(Stored items)
=====

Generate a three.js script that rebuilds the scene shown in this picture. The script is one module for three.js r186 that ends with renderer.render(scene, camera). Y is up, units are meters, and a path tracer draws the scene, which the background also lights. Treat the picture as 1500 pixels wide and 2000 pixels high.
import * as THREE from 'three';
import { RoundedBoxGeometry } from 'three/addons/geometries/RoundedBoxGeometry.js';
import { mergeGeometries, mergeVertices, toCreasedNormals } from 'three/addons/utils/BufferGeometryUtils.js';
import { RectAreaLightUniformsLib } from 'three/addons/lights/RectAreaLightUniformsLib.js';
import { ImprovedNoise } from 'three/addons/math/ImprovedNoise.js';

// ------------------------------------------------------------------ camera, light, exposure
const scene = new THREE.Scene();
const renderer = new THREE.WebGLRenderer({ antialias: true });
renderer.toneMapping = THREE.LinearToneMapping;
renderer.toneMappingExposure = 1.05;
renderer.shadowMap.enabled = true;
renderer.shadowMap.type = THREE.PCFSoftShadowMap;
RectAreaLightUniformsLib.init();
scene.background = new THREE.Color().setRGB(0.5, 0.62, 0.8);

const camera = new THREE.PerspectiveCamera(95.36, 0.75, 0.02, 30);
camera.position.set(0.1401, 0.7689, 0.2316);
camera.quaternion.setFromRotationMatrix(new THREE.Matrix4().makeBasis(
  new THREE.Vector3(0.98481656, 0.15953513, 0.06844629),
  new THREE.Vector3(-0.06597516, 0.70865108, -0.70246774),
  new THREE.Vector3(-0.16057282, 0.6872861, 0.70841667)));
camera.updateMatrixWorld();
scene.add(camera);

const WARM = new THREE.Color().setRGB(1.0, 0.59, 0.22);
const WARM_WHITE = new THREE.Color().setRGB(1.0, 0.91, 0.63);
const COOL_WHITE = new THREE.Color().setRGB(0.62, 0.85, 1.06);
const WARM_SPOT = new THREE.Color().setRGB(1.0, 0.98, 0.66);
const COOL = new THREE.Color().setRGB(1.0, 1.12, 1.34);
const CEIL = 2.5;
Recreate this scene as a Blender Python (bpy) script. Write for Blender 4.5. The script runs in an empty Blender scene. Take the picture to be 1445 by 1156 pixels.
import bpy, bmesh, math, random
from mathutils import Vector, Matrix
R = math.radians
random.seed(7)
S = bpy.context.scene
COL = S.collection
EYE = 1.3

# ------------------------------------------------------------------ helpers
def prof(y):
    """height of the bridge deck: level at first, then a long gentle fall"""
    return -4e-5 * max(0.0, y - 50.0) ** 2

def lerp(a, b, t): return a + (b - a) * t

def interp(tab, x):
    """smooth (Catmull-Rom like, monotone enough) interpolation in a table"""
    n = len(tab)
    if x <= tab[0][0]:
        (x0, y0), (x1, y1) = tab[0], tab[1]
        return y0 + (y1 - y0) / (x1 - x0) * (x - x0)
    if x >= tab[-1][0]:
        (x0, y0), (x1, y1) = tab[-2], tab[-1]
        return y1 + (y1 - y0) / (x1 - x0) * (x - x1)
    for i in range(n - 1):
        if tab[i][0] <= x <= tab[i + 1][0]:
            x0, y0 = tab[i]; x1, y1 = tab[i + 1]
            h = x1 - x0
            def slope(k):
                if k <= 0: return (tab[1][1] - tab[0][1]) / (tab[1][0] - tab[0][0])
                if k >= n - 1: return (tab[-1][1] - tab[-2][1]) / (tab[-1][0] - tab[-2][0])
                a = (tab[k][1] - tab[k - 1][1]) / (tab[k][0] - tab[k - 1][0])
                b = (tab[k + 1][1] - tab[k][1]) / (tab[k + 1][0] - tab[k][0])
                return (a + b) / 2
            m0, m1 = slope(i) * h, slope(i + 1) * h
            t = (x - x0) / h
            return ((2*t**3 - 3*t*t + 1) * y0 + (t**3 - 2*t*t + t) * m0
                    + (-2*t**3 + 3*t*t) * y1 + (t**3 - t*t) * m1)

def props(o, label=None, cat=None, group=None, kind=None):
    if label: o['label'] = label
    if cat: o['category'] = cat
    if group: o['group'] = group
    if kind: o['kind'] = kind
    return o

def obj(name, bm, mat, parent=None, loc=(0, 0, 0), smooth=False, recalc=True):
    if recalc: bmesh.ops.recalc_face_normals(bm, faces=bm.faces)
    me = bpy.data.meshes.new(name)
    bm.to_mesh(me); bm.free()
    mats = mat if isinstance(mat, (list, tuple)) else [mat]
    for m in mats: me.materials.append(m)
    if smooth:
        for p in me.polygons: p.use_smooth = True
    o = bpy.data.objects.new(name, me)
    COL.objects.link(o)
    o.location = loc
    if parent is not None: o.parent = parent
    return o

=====

◆ **GIVEN EXERCISE**
Return nothing but the lines running from the line with "Recreate this scene" through the line with "def lerp(a, b, t): return a + (b - a) * t", exactly as they appear.

◆ **RESPONSE FOR THIS EXERCISE**
Recreate this scene as a Blender Python (bpy) script. Write for Blender 4.5. The script runs in an empty Blender scene. Take the picture to be 1445 by 1156 pixels.
import bpy, bmesh, math, random
from mathutils import Vector, Matrix
R = math.radians
random.seed(7)
S = bpy.context.scene
COL = S.collection
EYE = 1.3

# ------------------------------------------------------------------ helpers
def prof(y):
    """height of the bridge deck: level at first, then a long gentle fall"""
    return -4e-5 * max(0.0, y - 50.0) ** 2

def lerp(a, b, t): return a + (b - a) * t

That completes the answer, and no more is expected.